(begin)

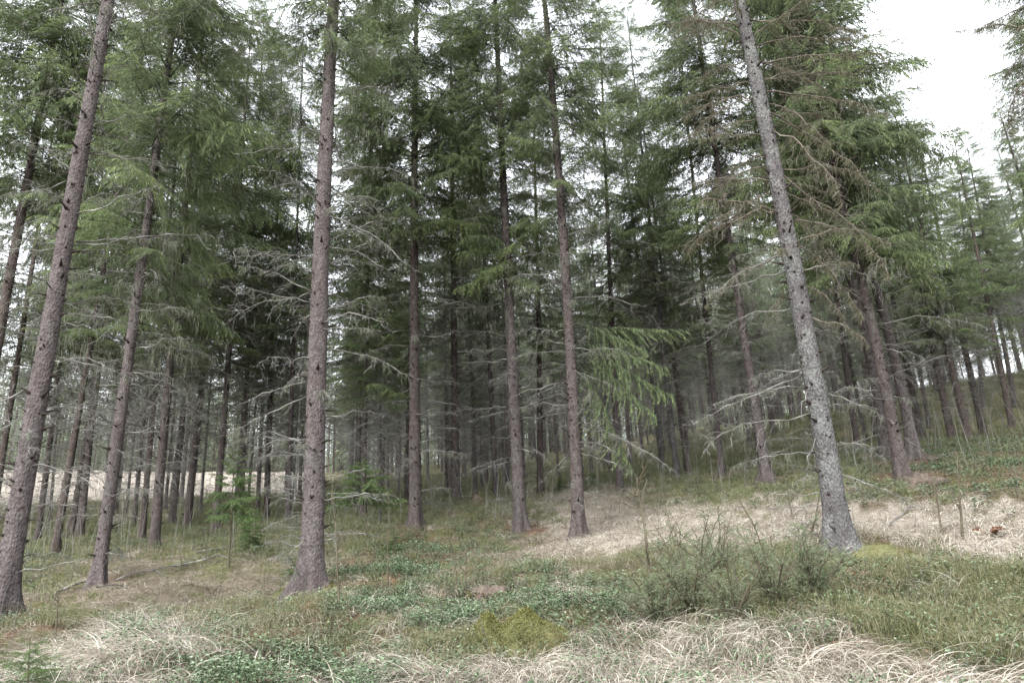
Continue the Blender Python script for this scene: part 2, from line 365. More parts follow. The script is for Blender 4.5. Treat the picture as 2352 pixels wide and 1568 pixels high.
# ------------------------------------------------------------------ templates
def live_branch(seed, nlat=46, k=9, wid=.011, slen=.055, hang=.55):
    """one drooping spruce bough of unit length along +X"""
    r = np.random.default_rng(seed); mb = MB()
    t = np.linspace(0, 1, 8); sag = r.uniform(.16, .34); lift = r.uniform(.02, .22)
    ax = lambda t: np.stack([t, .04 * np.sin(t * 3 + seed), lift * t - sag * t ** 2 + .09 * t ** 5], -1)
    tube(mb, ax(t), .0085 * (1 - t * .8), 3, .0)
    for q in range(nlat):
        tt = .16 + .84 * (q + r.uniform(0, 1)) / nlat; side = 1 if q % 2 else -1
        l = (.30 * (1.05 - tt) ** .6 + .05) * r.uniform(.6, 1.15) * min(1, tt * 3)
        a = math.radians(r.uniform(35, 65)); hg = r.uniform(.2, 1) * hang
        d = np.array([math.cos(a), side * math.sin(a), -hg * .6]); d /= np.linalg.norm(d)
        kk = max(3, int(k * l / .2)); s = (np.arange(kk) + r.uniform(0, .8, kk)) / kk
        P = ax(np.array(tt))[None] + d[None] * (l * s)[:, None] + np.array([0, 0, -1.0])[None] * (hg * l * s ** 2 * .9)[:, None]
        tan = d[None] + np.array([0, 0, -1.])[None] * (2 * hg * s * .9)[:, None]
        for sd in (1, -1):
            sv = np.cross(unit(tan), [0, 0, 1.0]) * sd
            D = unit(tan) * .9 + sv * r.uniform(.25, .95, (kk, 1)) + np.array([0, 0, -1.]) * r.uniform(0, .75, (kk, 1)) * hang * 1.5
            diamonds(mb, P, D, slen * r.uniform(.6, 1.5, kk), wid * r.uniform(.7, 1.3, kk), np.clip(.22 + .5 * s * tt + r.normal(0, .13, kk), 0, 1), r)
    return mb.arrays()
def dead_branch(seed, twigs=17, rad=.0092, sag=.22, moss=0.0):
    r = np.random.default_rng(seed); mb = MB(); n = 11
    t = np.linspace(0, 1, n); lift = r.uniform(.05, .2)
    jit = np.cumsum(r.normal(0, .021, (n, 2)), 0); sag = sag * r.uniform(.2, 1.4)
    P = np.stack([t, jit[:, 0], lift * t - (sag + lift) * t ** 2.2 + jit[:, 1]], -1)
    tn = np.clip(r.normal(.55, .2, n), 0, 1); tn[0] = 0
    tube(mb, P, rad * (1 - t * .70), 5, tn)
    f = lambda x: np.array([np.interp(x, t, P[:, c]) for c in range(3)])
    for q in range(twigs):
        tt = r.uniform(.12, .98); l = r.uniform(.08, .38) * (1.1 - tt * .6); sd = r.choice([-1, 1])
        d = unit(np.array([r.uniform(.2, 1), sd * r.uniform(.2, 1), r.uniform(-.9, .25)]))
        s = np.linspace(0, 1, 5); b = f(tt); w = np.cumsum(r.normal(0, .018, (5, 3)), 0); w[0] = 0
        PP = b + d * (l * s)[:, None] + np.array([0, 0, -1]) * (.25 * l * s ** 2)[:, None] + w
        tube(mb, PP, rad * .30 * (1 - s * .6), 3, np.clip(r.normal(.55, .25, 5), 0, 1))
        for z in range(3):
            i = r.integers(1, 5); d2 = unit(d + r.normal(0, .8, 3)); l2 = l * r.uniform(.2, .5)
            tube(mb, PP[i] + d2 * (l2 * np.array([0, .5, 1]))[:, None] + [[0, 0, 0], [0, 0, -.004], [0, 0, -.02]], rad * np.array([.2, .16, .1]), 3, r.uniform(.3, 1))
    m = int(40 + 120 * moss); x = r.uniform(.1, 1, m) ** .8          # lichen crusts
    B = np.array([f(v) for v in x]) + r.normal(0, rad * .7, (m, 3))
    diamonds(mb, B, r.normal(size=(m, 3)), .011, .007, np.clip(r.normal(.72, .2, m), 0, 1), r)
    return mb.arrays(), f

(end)

**Job**. Leave out the pictures and repeat the lines from the start of the material through the line with "D = unit(tan)", inclusive.

**Expected answer**.
Continue the Blender Python script for this scene: part 2, from line 365. More parts follow. The script is for Blender 4.5. Treat the picture as 2352 pixels wide and 1568 pixels high.
# ------------------------------------------------------------------ templates
def live_branch(seed, nlat=46, k=9, wid=.011, slen=.055, hang=.55):
    """one drooping spruce bough of unit length along +X"""
    r = np.random.default_rng(seed); mb = MB()
    t = np.linspace(0, 1, 8); sag = r.uniform(.16, .34); lift = r.uniform(.02, .22)
    ax = lambda t: np.stack([t, .04 * np.sin(t * 3 + seed), lift * t - sag * t ** 2 + .09 * t ** 5], -1)
    tube(mb, ax(t), .0085 * (1 - t * .8), 3, .0)
    for q in range(nlat):
        tt = .16 + .84 * (q + r.uniform(0, 1)) / nlat; side = 1 if q % 2 else -1
        l = (.30 * (1.05 - tt) ** .6 + .05) * r.uniform(.6, 1.15) * min(1, tt * 3)
        a = math.radians(r.uniform(35, 65)); hg = r.uniform(.2, 1) * hang
        d = np.array([math.cos(a), side * math.sin(a), -hg * .6]); d /= np.linalg.norm(d)
        kk = max(3, int(k * l / .2)); s = (np.arange(kk) + r.uniform(0, .8, kk)) / kk
        P = ax(np.array(tt))[None] + d[None] * (l * s)[:, None] + np.array([0, 0, -1.0])[None] * (hg * l * s ** 2 * .9)[:, None]
        tan = d[None] + np.array([0, 0, -1.])[None] * (2 * hg * s * .9)[:, None]
        for sd in (1, -1):
            sv = np.cross(unit(tan), [0, 0, 1.0]) * sd
            D = unit(tan) * .9 + sv * r.uniform(.25, .95, (kk, 1)) + np.array([0, 0, -1.]) * r.uniform(0, .75, (kk, 1)) * hang * 1.5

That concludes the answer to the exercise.